Axiom of Infinity

The standard definition of the naturals is considered once again: $$ \begin{array}{l} 0 = \{\} \\ 1 = \{0\} = \{\{\}\} \\ 2 = \{0,1\} = \{ \{\} , \{\{\}\} \} \\ 3 = \{0,1,2\} = \{ \{\} , \{\{\}\} , \{ \{\} , \{\{\}\} \} \} \\ \cdots \\ n+ = \{0,1,2,3,4, .. ,n\} = [ \cdots \mbox{ oh, well } \cdots ] \\ \cdots \end{array} $$ It should be noticed that facts in Implementable Set theory are quite different from this: $$\{0,1,2,3,4, .. ,n\} = 2^{n+1}-1$$ But let's ignore and proceed. The axiom of Infinity in ZF is as follows. There exists a set which contains with each member $n$ also its successor $n+$, starting with $0$. So the natural numbers are defined by a successor function, named $s$, where: $$ s(n) = n+ = n + 1$$ We subsequently find: $$ \begin{array}{l} 0\\ 1 = s(0) = \{0\} \\ 2 = s(1) = s(s(0)) = \{0,1\} \\ 3 = s(2) = s(s(1)) = s(s(s(0))) = \{0,1,2\} \\ \cdots \\ n+ = s(n) = s(s(s(s( .. s(s(0)) .. ))) = \{0,1,2,3,4, \cdots ,n\} \\ \cdots \end{array} $$ Notation for multiple function composition. Let $m,n$ be any naturals: $$ S_n(m) = \stackrel{n}{\overbrace{s \cdot s \cdot s \cdot s \cdots s \cdot s}}(m) = s(s(s(s( .. s(s(m)) .. ))) \quad [ : n \mbox{ parentheses pairs} ] $$ It is easily shown that $S_n(m) = S_{n+m}(0)$ . And: $$ S_\infty(m) = \lim_{n\to\infty} S_n(m) = \lim_{n\to\infty} \{0,1,2,3,4, \cdots ,n+m\} = \mathbb{N} $$ Definition: $$ T_n(\mathbb{N}) = \{S_n(0),S_n(1),S_n(2),S_n(3),\cdots,S_n(m),\cdots \} $$ Then it is easily shown that: $$ T_n(\mathbb{N}) = \{\{0,1,2,3,4, \cdots ,n\},\{0,1,2,3,4, \cdots ,n+1\}, \cdots ,\{0,1,2,3,4, \cdots ,n+m\}, \cdots \} $$ So, with help of the above: $$ T_\infty(\mathbb{N}) = \lim_{n\to\infty} T_n(\mathbb{N}) = \{S_\infty(0),S_\infty(1),S_\infty(2),\cdots,S_\infty(m),\cdots \} = \{\mathbb{N},\mathbb{N},\cdots,\mathbb{N},\cdots\} = \{\mathbb{N}\} $$ Mind the subtlety: the infinite composition $T_\infty$ of successors is not the naturals, but the singleton with the naturals as the only element in it.

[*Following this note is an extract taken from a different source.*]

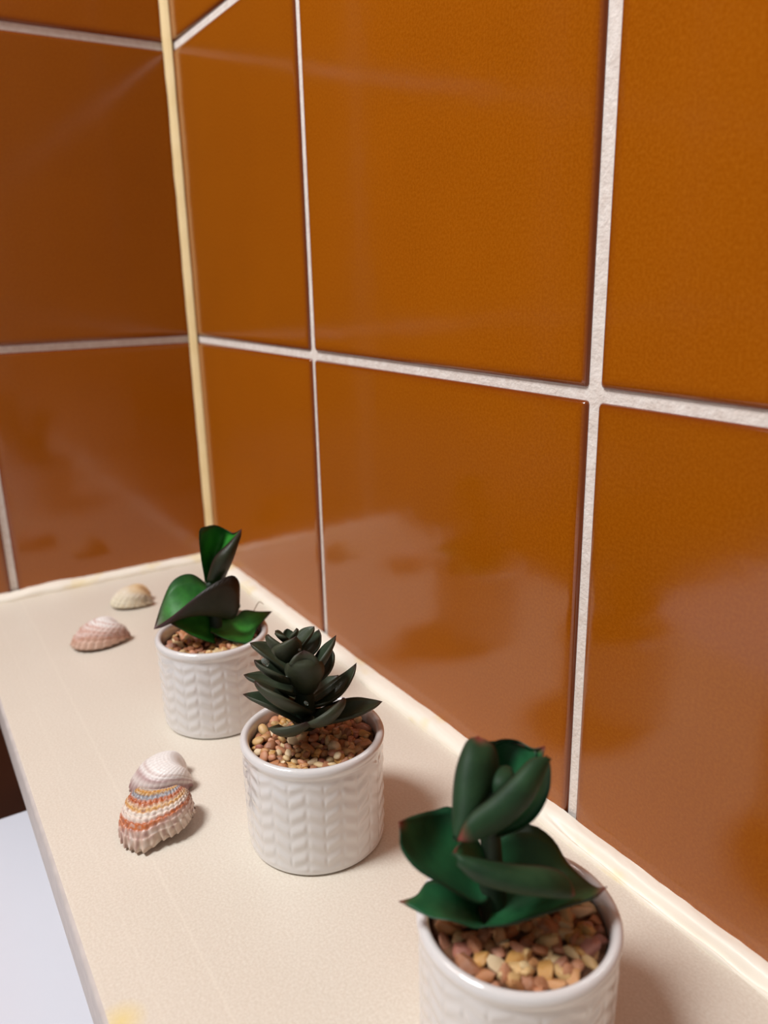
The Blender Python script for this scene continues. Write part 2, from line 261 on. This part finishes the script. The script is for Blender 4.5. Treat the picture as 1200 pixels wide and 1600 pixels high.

However, we also have the following sequences: $$ \begin{array}{l} \mathbb{N} = \{0,1,2,3,4,5,6,7,8,9, .. ,m, .. \} \\ T_1(\mathbb{N}) = \{1,2,3,4,5,6,7,8,9, .. ,m+1, .. \} \\ T_2(\mathbb{N}) = \{2,3,4,5,6,7,8,9, .. ,m+2, .. \} \\ T_3(\mathbb{N}) = \{3,4,5,6,7,8,9, .. ,m+3, .. \} \\ \cdots \\ T_n(\mathbb{N}) = \{n,n+1, .. ,m+n, .. \} \\ \cdots \end{array} $$ Therefore, all naturals from $0$ up and including $(n-1)$ are not present in the range of the composite function $T_n$.
Therefore the range of the mapping $T_\infty(\mathbb{N}) = \lim_{n\to\infty} T_n(\mathbb{N})$ is a set of naturals with not a single natural left in it; therefore it is the empty set $=\{\}$ .

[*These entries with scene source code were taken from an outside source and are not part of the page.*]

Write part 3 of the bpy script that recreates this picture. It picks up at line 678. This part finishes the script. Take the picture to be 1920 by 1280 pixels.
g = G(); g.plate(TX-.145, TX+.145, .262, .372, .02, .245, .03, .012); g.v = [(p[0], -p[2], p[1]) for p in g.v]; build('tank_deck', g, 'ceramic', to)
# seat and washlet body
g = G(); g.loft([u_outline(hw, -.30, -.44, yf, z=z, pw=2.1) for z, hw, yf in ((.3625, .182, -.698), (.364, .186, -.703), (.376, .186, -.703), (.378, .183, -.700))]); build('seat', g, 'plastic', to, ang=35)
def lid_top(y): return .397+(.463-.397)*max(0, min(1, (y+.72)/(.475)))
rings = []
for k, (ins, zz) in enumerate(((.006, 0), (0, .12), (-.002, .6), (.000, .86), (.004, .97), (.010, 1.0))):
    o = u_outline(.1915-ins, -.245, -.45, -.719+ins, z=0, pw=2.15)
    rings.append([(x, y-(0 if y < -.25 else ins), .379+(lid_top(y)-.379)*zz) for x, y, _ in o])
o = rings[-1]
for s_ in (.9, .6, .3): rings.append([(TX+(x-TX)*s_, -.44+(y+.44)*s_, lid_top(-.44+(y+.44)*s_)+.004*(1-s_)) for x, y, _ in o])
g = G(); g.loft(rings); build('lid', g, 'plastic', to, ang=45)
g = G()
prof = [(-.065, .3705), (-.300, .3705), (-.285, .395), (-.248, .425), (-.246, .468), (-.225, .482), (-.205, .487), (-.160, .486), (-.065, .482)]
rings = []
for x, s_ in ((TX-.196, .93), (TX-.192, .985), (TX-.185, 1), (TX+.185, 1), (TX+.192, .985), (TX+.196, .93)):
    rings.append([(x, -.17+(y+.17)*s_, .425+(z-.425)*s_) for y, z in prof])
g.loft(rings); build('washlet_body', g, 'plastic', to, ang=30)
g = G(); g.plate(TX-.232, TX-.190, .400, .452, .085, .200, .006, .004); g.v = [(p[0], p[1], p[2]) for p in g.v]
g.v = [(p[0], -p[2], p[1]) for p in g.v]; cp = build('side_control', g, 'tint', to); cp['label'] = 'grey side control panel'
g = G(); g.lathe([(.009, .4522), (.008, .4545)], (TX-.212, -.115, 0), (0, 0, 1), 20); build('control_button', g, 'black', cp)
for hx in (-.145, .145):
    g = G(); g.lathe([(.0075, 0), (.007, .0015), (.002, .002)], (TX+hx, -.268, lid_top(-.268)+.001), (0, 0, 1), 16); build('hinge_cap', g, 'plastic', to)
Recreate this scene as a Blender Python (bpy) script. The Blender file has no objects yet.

But we have also shown that $T_\infty(\mathbb{N}) = \{\mathbb{N}\}$. Consequently: $$\Large \{\mathbb{N}\} = \{\}$$ Take a good look at the latter formula. It says exactly this: the set containing only the set of all naturals is empty. This can mean nothing else than:

The set of all naturals $\mathbb{N}$ does not exist.

This is clearly absurd in the paradise of Cantorian mathematics. But the simple truth is that the completed infinite set of all naturals is an absurdity in itself.

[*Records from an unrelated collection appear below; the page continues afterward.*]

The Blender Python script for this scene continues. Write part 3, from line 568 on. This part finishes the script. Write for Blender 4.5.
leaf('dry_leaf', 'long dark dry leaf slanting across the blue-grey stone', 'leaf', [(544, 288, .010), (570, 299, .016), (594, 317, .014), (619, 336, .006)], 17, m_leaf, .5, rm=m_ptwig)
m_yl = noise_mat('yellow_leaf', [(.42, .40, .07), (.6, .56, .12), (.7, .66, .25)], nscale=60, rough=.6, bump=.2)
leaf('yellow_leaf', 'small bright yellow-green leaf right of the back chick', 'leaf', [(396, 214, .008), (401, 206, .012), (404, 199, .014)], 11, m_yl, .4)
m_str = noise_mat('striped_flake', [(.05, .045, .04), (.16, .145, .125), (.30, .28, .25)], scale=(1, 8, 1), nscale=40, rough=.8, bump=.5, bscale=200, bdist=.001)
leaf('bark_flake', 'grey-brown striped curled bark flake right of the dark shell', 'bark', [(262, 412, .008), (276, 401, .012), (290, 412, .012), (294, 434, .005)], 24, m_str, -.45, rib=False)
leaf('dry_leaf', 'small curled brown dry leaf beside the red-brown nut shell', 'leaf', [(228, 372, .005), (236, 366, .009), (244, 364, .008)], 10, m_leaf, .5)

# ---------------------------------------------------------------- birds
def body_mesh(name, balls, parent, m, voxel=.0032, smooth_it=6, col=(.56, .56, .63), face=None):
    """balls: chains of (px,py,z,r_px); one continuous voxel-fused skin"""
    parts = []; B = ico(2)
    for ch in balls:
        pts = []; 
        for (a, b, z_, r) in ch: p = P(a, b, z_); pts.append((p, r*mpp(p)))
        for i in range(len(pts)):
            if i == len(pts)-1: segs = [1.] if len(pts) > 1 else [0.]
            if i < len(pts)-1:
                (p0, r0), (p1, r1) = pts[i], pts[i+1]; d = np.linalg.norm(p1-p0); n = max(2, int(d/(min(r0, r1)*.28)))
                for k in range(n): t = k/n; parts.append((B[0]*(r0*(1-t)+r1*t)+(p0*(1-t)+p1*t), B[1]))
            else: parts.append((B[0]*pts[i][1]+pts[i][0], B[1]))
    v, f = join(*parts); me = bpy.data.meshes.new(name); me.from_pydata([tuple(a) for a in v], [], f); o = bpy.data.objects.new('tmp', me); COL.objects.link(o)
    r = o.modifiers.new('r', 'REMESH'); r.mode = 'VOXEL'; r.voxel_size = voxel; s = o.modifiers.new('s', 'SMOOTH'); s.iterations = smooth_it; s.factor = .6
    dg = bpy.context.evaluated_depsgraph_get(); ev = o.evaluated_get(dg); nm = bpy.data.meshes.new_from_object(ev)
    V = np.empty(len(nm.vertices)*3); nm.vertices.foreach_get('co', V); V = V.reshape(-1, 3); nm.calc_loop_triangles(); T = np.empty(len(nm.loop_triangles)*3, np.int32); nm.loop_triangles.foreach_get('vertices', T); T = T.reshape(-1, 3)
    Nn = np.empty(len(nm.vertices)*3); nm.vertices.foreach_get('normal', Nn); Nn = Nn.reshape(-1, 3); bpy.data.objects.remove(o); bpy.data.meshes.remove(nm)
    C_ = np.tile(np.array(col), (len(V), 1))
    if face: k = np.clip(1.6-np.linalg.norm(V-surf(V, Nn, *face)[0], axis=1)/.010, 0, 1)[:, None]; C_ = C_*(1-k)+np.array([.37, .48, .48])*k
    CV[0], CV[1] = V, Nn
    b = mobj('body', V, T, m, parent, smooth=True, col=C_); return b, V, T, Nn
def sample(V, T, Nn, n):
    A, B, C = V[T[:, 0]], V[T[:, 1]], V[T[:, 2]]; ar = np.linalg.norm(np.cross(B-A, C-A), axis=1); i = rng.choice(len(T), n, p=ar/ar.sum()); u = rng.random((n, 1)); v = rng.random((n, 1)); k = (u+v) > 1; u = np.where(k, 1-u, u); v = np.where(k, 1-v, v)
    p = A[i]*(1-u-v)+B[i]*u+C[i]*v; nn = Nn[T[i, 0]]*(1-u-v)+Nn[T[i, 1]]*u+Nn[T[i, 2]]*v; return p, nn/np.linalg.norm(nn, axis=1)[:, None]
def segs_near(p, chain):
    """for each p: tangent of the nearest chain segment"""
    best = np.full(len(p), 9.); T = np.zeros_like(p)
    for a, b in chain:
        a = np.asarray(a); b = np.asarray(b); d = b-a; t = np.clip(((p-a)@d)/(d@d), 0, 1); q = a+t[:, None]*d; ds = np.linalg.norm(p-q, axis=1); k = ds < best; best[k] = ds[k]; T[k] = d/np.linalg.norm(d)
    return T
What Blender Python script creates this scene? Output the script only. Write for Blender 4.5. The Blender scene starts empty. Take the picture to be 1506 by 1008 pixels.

It is important to notice, though, that the above proof critically depends upon the construction of the naturals as von Neumann ordinals. Actually, it's an "unwanted" side-effect of that construction. Which is not unexpectedly so, because not a sensible person in the world, except some mathematician, would conceive a natural as the set of all naturals preceding it.